UT partnership with TEA yields opportunity for UTRGV and area districts

EDINBURG — Over the next three years, the University of Texas Rio Grande Valley will be one of five UT System institutions to lead new efforts to help struggling local schools.

University of Texas officials announced the new partnership this week with the Texas Education Agency dubbed the UT System PreK-12 Turnaround Partnership. In it, a handful of UT institutions will receive grants aimed at supporting schools within their region that have been deemed as “Improvement Required” on state accountability ratings.

UTRGV is receiving $100,000 per year for the next three years to have the College of Education embedded at Juarez-Lincoln High School in La Joya school district. Funds were provided by the UT System Board of Regents.

“The schools that were identified were schools where students are having difficulty,” said Roberto Zamora, assistant professor at UTRGV’s department of organization and school leadership. “We are excited about the opportunity to partner with them because I think it’s learning both ways. We as the university learn what’s happening with schools and keep up to date, and we also help them learn from us.”

Juarez-Lincoln High School received the improvement required rating in 2016 when they failed to meet state standards in two out of four areas — student achievement and student progress. The campus, however, slightly improved their rating in these two areas in 2017, which allowed them to receive a “Met Standard” rating.

Now the challenge for the school is to maintain their efforts and continue improve their scores. This is where the partnership with UTRGV comes into play.

“They have some really neat initiatives that they started as a district,” Zamora said. “Our task is how to help them in leading and managing the change processes and taking a look at all of their things they are doing and prioritizing working with teachers.”

The primary methods for achieving this goal will be leadership development, teacher development and implementing management strategies. In order to provide the support needed, the idea is to make available all of the resources of the College of Education to the district.

“What we are expecting to see is people from across the college be able to assist the schools with the knowledge and skills, because we all have different areas of expertise,” Zamora said.

For the university, the benefit will come in the form of understanding what is happening in the classrooms for which they are preparing the next generation of teachers and school leaders.

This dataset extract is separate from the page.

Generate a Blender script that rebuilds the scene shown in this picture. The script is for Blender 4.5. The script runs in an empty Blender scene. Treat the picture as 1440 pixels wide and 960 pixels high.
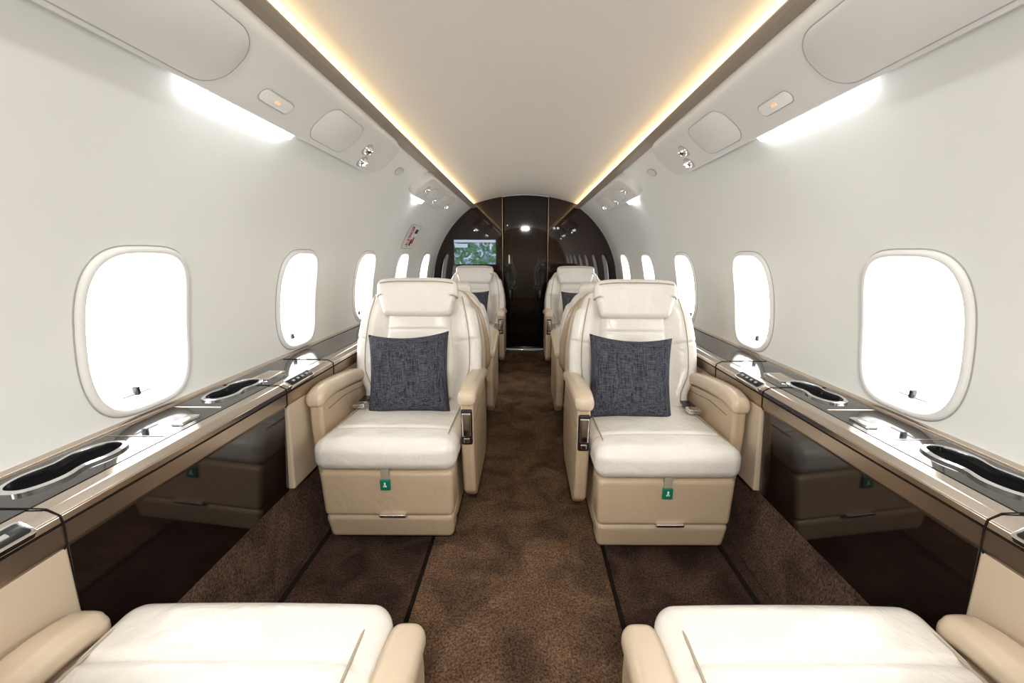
import bpy, bmesh, math, random
from mathutils import Vector, Matrix
random.seed(3)
sc = bpy.context.scene
sc.view_settings.view_transform = 'Standard'
try: sc.view_settings.look = 'None'
except Exception: pass
sc.view_settings.exposure = 0.46
COL = sc.collection
pi = math.pi

# ------------------------------------------------------------------ materials
def mat(name, col, rough=0.5, metal=0.0, coat=0.0, bump=0.0, bscale=200.0, var=0.0, vscale=3.0, col2=None,
        emis=None, estr=0.0, spec=0.5, ior=1.5, crease=0.0, fine=0.0, fscale=170, bdist=0.002, dist=0.0):
    m = bpy.data.materials.new(name); m.use_nodes = True
    nt = m.node_tree; b = nt.nodes['Principled BSDF']
    b.inputs['Base Color'].default_value = (*col, 1)
    b.inputs['Roughness'].default_value = rough
    b.inputs['Metallic'].default_value = metal
    b.inputs['Coat Weight'].default_value = coat
    b.inputs['Coat Roughness'].default_value = 0.04
    b.inputs['Specular IOR Level'].default_value = spec
    b.inputs['IOR'].default_value = ior
    tc = nt.nodes.new('ShaderNodeTexCoord')
    n1 = nt.nodes.new('ShaderNodeTexNoise'); n1.inputs['Scale'].default_value = vscale
    n1.inputs['Detail'].default_value = 5; n1.inputs['Distortion'].default_value = dist
    nt.links.new(tc.outputs['Object'], n1.inputs['Vector'])
    c2 = col2 if col2 else tuple(c * (1 - var) for c in col)
    mx = nt.nodes.new('ShaderNodeValToRGB')
    mx.color_ramp.elements[0].position = 0.35; mx.color_ramp.elements[1].position = 0.65
    mx.color_ramp.elements[0].color = (*c2, 1); mx.color_ramp.elements[1].color = (*col, 1)
    nt.links.new(n1.outputs['Fac'], mx.inputs['Fac'])
    cout = mx.outputs['Color']
    if fine > 0:
        n3 = nt.nodes.new('ShaderNodeTexNoise'); n3.inputs['Scale'].default_value = fscale; n3.inputs['Detail'].default_value = 6
        n3.inputs['Roughness'].default_value = 0.7
        nt.links.new(tc.outputs['Object'], n3.inputs['Vector'])
        mr = nt.nodes.new('ShaderNodeMapRange')
        mr.inputs['From Min'].default_value = 0.36; mr.inputs['From Max'].default_value = 0.64
        mr.inputs['To Min'].default_value = 1 - fine; mr.inputs['To Max'].default_value = 1 + fine
        nt.links.new(n3.outputs['Fac'], mr.inputs['Value'])
        vm = nt.nodes.new('ShaderNodeVectorMath'); vm.operation = 'SCALE'
        nt.links.new(cout, vm.inputs[0]); nt.links.new(mr.outputs['Result'], vm.inputs['Scale'])
        cout = vm.outputs['Vector']
    nt.links.new(cout, b.inputs['Base Color'])
    if bump > 0:
        n2 = nt.nodes.new('ShaderNodeTexNoise'); n2.inputs['Scale'].default_value = bscale
        n2.inputs['Detail'].default_value = 3
        nt.links.new(tc.outputs['Object'], n2.inputs['Vector'])
        bp = nt.nodes.new('ShaderNodeBump'); bp.inputs['Strength'].default_value = bump
        bp.inputs['Distance'].default_value = bdist
        nt.links.new(n2.outputs['Fac'], bp.inputs['Height'])
        last = bp
        if crease > 0:
            n4 = nt.nodes.new('ShaderNodeTexNoise'); n4.inputs['Scale'].default_value = 9; n4.inputs['Detail'].default_value = 4
            n4.inputs['Distortion'].default_value = 0.8
            nt.links.new(tc.outputs['Object'], n4.inputs['Vector'])
            b2 = nt.nodes.new('ShaderNodeBump'); b2.inputs['Strength'].default_value = crease; b2.inputs['Distance'].default_value = 0.02
            nt.links.new(n4.outputs['Fac'], b2.inputs['Height']); nt.links.new(bp.outputs['Normal'], b2.inputs['Normal'])
            last = b2
        nt.links.new(last.outputs['Normal'], b.inputs['Normal'])
    if emis:
        b.inputs['Emission Color'].default_value = (*emis, 1)
        b.inputs['Emission Strength'].default_value = estr
    return m

M_wall = mat('wall_panel_paint', (0.80, 0.81, 0.785), 0.38, var=0.02)
M_ceil = mat('ceiling_fabric', (0.63, 0.60, 0.565), 0.75, var=0.02, bump=0.05, bscale=500)
M_pod = mat('pod_plastic', (0.69, 0.685, 0.66), 0.4, var=0.01)
M_ring = mat('window_frame_plastic', (0.79, 0.785, 0.765), 0.3)
M_white = mat('white_leather', (0.80, 0.76, 0.70), 0.27, bump=0.15, bscale=350, var=0.05, crease=0.42)
M_beige = mat('beige_leather', (0.54, 0.415, 0.283), 0.33, bump=0.15, bscale=350, var=0.05, crease=0.22)
M_cream = mat('cream_panel', (0.57, 0.465, 0.345), 0.42, bump=0.1, bscale=350, var=0.03)
M_armp = mat('arm_pad_leather', (0.61, 0.495, 0.365), 0.28, bump=0.12, bscale=350, var=0.03, crease=0.2)
M_seam = mat('seam_thread', (0.22, 0.17, 0.12), 0.6)
M_seamw = mat('piping_leather', (0.37, 0.32, 0.25), 0.5)
M_black = mat('gloss_black_veneer', (0.010, 0.006, 0.005), 0.04, coat=0.6, ior=1.5)
M_bulk = mat('gloss_espresso_veneer', (0.018, 0.007, 0.005), 0.03, coat=0.3, ior=1.45)
M_door = mat('gloss_door_veneer', (0.005, 0.003, 0.003), 0.03, coat=0.3, ior=1.45)
M_ledge = mat('dark_ledge_veneer', (0.015, 0.011, 0.010), 0.07, coat=0.3, var=0.3, vscale=30)
M_champ = mat('champagne_metal', (0.62, 0.53, 0.45), 0.15, metal=1.0, var=0.05)
M_taupe = mat('taupe_satin_metal', (0.36, 0.28, 0.21), 0.24, metal=0.85)
M_cove = mat('cove_trim', (0.36, 0.305, 0.245), 0.45, metal=0.2)
M_chrome = mat('chrome', (0.80, 0.80, 0.81), 0.10, metal=1.0)
M_dark = mat('black_plastic', (0.012, 0.012, 0.013), 0.25)
M_gap = mat('shadow_gap', (0.014, 0.010, 0.008), 0.9, spec=0.1)
M_green = mat('green_tag', (0.0, 0.17, 0.10), 0.5)
M_tagw = mat('tag_print', (0.75, 0.85, 0.8), 0.5)
M_line = mat('panel_gap_grey', (0.38, 0.38, 0.36), 0.6)
M_pane = mat('daylight_window_pane', (0.9, 0.9, 0.9), 0.5, emis=(0.97, 0.985, 1.0), estr=6.2)
M_led = mat('warm_cove_led', (0.9, 0.8, 0.5), 0.5, emis=(1.0, 0.76, 0.42), estr=14)
M_strip = mat('white_wash_light', (0.9, 0.9, 0.9), 0.5, emis=(0.95, 0.98, 1.0), estr=9)
M_read = mat('reading_lamp_lens', (0.9, 0.9, 0.9), 0.5, emis=(1, 0.97, 0.9), estr=8)
M_amber = mat('amber_indicator', (0.9, 0.4, 0.2), 0.5, emis=(1, 0.35, 0.2), estr=0.7)
M_red = mat('red_print', (0.6, 0.02, 0.04), 0.5)
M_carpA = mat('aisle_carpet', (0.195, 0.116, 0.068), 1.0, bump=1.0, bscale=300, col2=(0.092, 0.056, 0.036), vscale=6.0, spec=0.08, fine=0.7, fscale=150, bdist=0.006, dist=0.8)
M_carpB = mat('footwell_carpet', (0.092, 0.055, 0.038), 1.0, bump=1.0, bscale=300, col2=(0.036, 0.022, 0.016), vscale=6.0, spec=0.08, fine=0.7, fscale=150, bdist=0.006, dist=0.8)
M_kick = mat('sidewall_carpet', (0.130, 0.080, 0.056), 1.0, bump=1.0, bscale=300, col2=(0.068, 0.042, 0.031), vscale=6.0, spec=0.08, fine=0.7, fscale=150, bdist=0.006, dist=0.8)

def fabric():
    m = bpy.data.materials.new('charcoal_weave_fabric'); m.use_nodes = True
    nt = m.node_tree; b = nt.nodes['Principled BSDF']; b.inputs['Roughness'].default_value = 0.9
    b.inputs['Specular IOR Level'].default_value = 0.15
    tc = nt.nodes.new('ShaderNodeTexCoord')
    outs = []
    for s in ((300, 280, 18), (18, 280, 300)):
        mp = nt.nodes.new('ShaderNodeMapping'); mp.inputs['Scale'].default_value = s
        nz = nt.nodes.new('ShaderNodeTexNoise'); nz.inputs['Scale'].default_value = 1; nz.inputs['Detail'].default_value = 2
        nt.links.new(tc.outputs['Object'], mp.inputs['Vector']); nt.links.new(mp.outputs['Vector'], nz.inputs['Vector'])
        outs.append(nz)
    ad = nt.nodes.new('ShaderNodeMath'); ad.operation = 'ADD'
    nt.links.new(outs[0].outputs['Fac'], ad.inputs[0]); nt.links.new(outs[1].outputs['Fac'], ad.inputs[1])
    dv = nt.nodes.new('ShaderNodeMath'); dv.operation = 'MULTIPLY'; dv.inputs[1].default_value = 0.5
    nt.links.new(ad.outputs[0], dv.inputs[0])
    r = nt.nodes.new('ShaderNodeValToRGB')
    r.color_ramp.elements[0].position = 0.38; r.color_ramp.elements[1].position = 0.64
    r.color_ramp.elements[0].color = (0.017, 0.018, 0.025, 1); r.color_ramp.elements[1].color = (0.105, 0.108, 0.134, 1)
    nt.links.new(dv.outputs[0], r.inputs['Fac']); nt.links.new(r.outputs['Color'], b.inputs['Base Color'])
    bp = nt.nodes.new('ShaderNodeBump'); bp.inputs['Strength'].default_value = 0.5; bp.inputs['Distance'].default_value = 0.002
    nt.links.new(dv.outputs[0], bp.inputs['Height']); nt.links.new(bp.outputs['Normal'], b.inputs['Normal'])
    return m
M_fab = fabric()

def screenmat():
    m = bpy.data.materials.new('map_display'); m.use_nodes = True
    nt = m.node_tree; b = nt.nodes['Principled BSDF']
    b.inputs['Base Color'].default_value = (0.01, 0.01, 0.01, 1); b.inputs['Roughness'].default_value = 0.15
    tc = nt.nodes.new('ShaderNodeTexCoord')
    nz = nt.nodes.new('ShaderNodeTexNoise'); nz.inputs['Scale'].default_value = 12; nz.inputs['Detail'].default_value = 6
    nz.inputs['Distortion'].default_value = 1.8
    nt.links.new(tc.outputs['Object'], nz.inputs['Vector'])
    r = nt.nodes.new('ShaderNodeValToRGB'); cr = r.color_ramp
    cr.elements[0].position = 0.36; cr.elements[0].color = (0.01, 0.06, 0.03, 1)
    cr.elements[1].position = 0.68; cr.elements[1].color = (0.5, 0.6, 0.62, 1)
    e = cr.elements.new(0.50); e.color = (0.05, 0.17, 0.05, 1)
    e = cr.elements.new(0.56); e.color = (0.10, 0.14, 0.30, 1)
    nt.links.new(nz.outputs['Fac'], r.inputs['Fac'])
    nt.links.new(r.outputs['Color'], b.inputs['Emission Color']); b.inputs['Emission Strength'].default_value = 0.75
    return m
M_screen = screenmat()
M_scrbar = mat('display_banner', (0.3, 0.3, 0.4), 0.3, emis=(0.35, 0.40, 0.55), estr=0.65)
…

“We are going to learn a great deal about what is it that we need to be doing to better prepare our teachers to enter our K-12 settings,” said Patricia McHatton, UTRGV executive vice president for academic affairs. “How is it that we can align our leadership programs so that our leaders are able to enter schools at whatever level of performance and be able to perform as a change agent and make sure that the kids are all achieving at the level we all know they can achieve?”

The idea is not to go into the school and start changing gears from the get go, she clarified, but to learn what strategies have worked for them in the past, and what haven’t, in order to work together to reinforce and implement successful methods.

Historically the college of education, which McHatton formerly led as a dean, has had similar partnerships with school districts, but the grant allowed them allocate a wider range of resources and delve deeper into the school, she said.

The university has already started collaborating with school district officials and the plan is to begin implementation this fall.

At the end of the three years, the goal is to come up with a plan that can be sustained over time in this school and perhaps even be replicated at other struggling schools not just in the Valley but across the nation.

“Out of the partnership there will more than likely be some resources that emerge. For example, professional development workshops, resources to support a teacher to meet the needs of students with disabilities,” McHatton said. “There will be derivables that come out of this partnership that will be able to be utilized across multiple settings while taking into account the fact that context matters and there will more than likely need to be some adjustments.”